As a Special Rapporteur with a mandate to visit numerous countries across the globe, he added that now Member States were either implicitly or explicitly telling him “Why look at us? If the US tortures, why can't we do it?”
 
“We have lost a little bit of the moral high ground,” he continued. “But it can be regained and it should be regained.”
 
 Mendez's comments follow the long-awaited release of the US Senate Intelligence Committee's report on CIA interrogation techniques which concluded that US high officials promoted, encouraged and allowed the use of torture after the 9/11 terrorist attacks and during President George W. Bush's administration. The practice, known as “enhanced interrogation techniques,” was terminated by President Barack Obama.
 
The Special Rapporteur commended the “thorough and frank” report, particularly as it managed to break through a wall of silence put into place by the former administration which, he said, had “aggressively and repeatedly rejected the principles of transparency and accountability and maintains the pattern of denial and defense.”
 
“It is the Government's responsibility to let the US people know what happened during the years when extraordinary rendition, secret detention, and so-called enhanced interrogation techniques were practiced, and to ensure accountability and transparency to the fullest extent possible.”
 
 Mendez noted that despite the United States' continued use of torture in interrogating prisoners suspected of affiliations with terrorist groups, the practice was not an effective means of acquiring intelligence or gaining cooperation from detainees.
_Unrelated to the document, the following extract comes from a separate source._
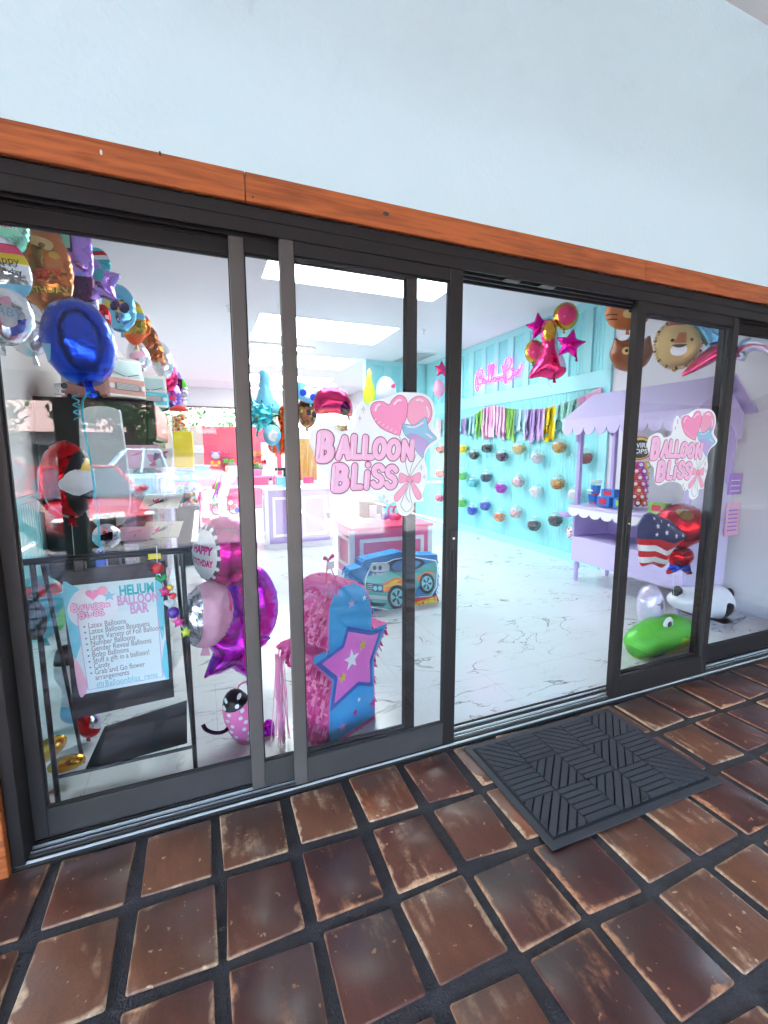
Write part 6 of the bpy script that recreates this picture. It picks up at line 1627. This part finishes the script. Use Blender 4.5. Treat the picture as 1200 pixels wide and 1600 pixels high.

Instead, he added, the torture programmes had made the matter of terrorism worse and provided “a breeding ground for more terrorism.”
 
“As a nation that has publicly affirmed its belief that respect for truth advances respect for the rule of law, and as a nation that frequently calls for transparency and accountability in other countries, the United States must rise to meet the standards it has set both for itself and for others.”